While you are doing your coursework for this program, what workspace are you using? Are you currently at your workplace in your office or cubicle, or perhaps working in a home office or a shared space? Regardless of where you do your work for this class, do you find it to be an ideal workspace? Perhaps you need better lighting, a quieter environment, or inspiring and motivating mementos to keep you focused. Perhaps you need an innovative improvement. These are exactly the types of issues that can be solved by design thinking and the application of your own creative skills.
This week, you will complete assignments that involve the design-thinking process. By utilizing this creative process, you will gain a deeper insight into the ways that you can bring creativity to your own life at work and at home.
Phase 1: Inspiration
The first phase of the process, as described by Tim Brown, is inspiration.
Take some time to interact with the space where you work. This could be at your job, where you do homework, or your home office. Make sure it is an environment over which you have some control, such as with lighting, sound, furniture placement, etc.
Adopt the role of a neutral observer and generate a list of observations of how you use this workspace. Your list should answer the following questions:
- What about the workspace is already optimized or ideal?
- Why do these things work well?
- What about the workspace could be improved?
- Are there problems or difficulties that you repeatedly experience?
- What behaviors, functions, and interactions that take place in your workspace seem interesting or notable?
Your process should take the form of brainstorming. That is, the initial list does not need to be formal in tone. Rather, you should strive to capture your observations as they occur and generate as many ideas as possible.

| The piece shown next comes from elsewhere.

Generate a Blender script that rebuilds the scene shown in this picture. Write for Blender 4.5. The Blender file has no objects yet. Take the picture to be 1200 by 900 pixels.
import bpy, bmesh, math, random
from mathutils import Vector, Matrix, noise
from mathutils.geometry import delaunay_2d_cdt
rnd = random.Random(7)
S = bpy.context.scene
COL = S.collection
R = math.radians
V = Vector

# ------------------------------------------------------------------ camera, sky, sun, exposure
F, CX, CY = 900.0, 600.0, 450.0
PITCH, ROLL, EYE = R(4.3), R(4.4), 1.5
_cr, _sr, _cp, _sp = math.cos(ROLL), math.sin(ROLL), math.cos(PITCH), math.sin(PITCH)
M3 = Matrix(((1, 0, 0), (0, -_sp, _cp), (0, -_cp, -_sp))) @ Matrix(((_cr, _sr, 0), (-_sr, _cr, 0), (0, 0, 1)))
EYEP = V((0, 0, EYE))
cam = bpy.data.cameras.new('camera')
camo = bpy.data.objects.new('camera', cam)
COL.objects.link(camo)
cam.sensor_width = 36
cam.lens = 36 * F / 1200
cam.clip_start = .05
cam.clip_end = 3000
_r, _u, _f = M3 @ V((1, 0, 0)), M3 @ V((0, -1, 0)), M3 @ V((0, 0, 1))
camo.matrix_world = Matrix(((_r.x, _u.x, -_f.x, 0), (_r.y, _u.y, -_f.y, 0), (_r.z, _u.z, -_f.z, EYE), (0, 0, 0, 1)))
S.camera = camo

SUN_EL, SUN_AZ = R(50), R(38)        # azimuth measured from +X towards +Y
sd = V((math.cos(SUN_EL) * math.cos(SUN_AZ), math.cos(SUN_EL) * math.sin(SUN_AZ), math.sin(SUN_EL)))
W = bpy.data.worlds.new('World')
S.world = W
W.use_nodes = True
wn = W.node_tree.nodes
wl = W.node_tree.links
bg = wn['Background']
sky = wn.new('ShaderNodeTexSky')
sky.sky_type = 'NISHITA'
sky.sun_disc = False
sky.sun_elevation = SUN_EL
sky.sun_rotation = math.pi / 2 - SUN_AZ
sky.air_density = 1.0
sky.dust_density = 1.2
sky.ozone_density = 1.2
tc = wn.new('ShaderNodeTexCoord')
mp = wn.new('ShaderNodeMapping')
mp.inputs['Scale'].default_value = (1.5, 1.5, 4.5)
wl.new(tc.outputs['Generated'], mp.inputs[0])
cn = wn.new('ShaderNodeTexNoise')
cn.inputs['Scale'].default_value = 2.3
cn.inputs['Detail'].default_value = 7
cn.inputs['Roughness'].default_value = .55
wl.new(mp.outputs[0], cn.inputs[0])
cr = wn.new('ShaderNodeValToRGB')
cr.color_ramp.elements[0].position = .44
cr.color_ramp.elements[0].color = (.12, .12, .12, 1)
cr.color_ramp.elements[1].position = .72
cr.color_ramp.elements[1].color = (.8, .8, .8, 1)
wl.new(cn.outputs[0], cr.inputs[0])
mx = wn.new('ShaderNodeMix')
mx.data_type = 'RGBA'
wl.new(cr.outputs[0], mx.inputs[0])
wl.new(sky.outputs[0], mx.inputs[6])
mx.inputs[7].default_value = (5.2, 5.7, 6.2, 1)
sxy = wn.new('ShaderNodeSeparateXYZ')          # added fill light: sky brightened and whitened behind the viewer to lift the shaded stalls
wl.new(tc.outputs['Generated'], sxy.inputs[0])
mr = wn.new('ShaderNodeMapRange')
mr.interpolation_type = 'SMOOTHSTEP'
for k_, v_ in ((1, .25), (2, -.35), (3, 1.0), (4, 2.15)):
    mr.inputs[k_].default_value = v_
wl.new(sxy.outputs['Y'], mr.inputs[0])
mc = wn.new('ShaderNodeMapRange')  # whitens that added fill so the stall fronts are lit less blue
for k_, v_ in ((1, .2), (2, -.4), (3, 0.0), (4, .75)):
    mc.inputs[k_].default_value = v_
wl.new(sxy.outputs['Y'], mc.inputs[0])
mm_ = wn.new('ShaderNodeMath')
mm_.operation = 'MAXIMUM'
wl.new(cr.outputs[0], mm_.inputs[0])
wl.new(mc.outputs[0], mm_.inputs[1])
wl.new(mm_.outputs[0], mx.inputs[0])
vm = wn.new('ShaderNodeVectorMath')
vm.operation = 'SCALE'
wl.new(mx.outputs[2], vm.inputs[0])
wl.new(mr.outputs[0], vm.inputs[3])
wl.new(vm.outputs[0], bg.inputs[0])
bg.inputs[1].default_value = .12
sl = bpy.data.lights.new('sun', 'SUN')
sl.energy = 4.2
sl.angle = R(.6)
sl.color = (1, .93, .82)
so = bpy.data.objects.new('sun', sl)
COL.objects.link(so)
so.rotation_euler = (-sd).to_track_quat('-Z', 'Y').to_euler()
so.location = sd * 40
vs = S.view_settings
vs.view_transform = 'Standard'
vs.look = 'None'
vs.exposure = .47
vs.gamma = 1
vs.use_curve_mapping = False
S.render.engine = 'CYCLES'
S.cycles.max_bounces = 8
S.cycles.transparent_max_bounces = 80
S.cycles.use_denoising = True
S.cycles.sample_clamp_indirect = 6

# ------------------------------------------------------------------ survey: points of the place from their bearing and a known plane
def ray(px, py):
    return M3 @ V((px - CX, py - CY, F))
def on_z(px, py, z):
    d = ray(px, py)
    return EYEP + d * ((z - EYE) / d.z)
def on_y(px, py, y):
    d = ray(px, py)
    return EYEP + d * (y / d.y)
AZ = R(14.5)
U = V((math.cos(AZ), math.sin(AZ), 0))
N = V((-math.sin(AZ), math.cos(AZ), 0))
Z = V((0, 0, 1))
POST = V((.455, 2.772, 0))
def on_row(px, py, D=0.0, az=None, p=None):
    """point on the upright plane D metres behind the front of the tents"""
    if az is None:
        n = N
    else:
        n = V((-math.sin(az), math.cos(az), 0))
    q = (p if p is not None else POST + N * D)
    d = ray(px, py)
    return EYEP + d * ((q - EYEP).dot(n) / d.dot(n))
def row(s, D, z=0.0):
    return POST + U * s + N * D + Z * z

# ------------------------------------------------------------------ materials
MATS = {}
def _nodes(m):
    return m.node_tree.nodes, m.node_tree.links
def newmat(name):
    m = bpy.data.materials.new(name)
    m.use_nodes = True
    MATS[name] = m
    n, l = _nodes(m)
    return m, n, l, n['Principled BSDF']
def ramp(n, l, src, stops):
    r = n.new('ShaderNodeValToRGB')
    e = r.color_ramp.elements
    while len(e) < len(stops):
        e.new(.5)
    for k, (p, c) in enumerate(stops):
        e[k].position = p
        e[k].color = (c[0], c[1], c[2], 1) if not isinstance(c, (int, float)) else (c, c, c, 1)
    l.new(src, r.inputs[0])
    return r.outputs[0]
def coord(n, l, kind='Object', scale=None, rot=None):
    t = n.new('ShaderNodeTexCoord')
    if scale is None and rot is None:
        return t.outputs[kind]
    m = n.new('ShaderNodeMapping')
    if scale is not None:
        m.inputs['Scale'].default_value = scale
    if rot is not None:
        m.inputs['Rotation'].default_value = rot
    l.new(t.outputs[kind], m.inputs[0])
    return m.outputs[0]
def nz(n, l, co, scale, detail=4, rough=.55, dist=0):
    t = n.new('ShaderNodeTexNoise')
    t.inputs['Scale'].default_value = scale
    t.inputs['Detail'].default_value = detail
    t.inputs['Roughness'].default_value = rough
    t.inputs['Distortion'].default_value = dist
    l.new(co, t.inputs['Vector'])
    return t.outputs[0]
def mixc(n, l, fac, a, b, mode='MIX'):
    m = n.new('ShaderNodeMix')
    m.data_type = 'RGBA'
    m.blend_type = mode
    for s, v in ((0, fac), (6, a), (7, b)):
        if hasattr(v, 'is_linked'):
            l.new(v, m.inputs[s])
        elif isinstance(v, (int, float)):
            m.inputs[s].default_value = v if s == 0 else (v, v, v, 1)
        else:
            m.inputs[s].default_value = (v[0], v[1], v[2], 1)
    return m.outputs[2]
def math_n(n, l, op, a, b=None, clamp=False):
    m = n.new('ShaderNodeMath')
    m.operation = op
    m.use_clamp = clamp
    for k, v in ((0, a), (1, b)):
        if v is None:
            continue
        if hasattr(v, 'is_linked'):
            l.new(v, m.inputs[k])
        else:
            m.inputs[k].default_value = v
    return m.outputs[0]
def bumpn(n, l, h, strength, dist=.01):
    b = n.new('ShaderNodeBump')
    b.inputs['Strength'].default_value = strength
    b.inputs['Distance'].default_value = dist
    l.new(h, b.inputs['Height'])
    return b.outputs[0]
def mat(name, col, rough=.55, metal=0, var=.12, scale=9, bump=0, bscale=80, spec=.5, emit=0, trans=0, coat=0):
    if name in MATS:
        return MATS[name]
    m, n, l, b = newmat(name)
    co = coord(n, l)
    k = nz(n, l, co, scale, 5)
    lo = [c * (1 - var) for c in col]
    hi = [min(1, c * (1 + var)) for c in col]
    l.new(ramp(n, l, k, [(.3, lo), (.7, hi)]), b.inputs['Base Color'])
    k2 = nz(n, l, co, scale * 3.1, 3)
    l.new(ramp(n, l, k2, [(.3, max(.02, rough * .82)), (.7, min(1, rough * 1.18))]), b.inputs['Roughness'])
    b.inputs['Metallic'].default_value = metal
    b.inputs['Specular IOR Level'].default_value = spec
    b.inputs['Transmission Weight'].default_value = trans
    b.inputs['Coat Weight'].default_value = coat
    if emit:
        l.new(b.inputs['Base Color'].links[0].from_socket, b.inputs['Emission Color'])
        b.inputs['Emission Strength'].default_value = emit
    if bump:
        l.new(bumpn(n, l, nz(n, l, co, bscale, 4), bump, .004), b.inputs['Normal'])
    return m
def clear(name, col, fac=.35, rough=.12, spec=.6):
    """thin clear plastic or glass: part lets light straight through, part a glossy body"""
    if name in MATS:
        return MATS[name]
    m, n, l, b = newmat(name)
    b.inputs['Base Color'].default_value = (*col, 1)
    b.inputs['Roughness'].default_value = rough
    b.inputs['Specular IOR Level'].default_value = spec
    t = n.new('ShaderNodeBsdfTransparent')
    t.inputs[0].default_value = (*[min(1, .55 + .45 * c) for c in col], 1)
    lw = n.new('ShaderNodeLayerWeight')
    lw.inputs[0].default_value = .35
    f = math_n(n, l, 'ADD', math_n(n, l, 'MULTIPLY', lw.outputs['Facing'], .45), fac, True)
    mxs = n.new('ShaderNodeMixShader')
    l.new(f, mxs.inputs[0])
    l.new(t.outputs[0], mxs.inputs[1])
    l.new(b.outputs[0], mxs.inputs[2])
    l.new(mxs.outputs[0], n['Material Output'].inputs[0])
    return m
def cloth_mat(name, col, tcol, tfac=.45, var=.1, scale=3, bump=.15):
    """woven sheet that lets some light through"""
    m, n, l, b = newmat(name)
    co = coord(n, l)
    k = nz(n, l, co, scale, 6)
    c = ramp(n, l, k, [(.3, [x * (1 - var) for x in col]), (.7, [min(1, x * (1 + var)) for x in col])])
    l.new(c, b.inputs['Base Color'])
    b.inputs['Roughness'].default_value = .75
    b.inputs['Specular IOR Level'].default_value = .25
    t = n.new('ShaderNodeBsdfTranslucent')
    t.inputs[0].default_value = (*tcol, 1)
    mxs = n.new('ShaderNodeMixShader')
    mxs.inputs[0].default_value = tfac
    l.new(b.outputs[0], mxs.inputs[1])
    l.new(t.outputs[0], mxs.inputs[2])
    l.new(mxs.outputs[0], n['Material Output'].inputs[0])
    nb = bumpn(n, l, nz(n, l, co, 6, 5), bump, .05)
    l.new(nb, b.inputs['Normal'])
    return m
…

After completing your list, write a short paragraph describing in greater depth one of the difficult or problematic aspects of your workspace you identified during the brainstorming phase. This will be the workspace challenge that you will continue to work on for Phase 2 of the design thinking process. Remember, you are not coming up with solutions at this time, but only a detailed description of the workspace challenge you have identified.
Phase 2: Ideation
To begin Phase 2 of the design thinking process, focus on the workspace challenge you identified in Phase 1 of this Discussion. Considering the workspace challenge you indentified, brainstorm a list of at least 10 innovative ideas that could resolve or help you meet the challenge; if you come up with more than 10 ideas, feel free to post them all. To generate innovative ideas, consider the following guidelines:
- Do not evaluate your ideas; all are valid and there are no bad ideas.
- Do not limit your ideas to products. An innovation can also be a new service, process, or organizational change.
- Reach the maximum amount of possible ideas; do not waste time analyzing.
- Do not fear extreme ideas; often the best innovations come from ideas that initially seem extreme.
- Strive to suggest a disruptive innovation if at all possible–a completely new and radical idea.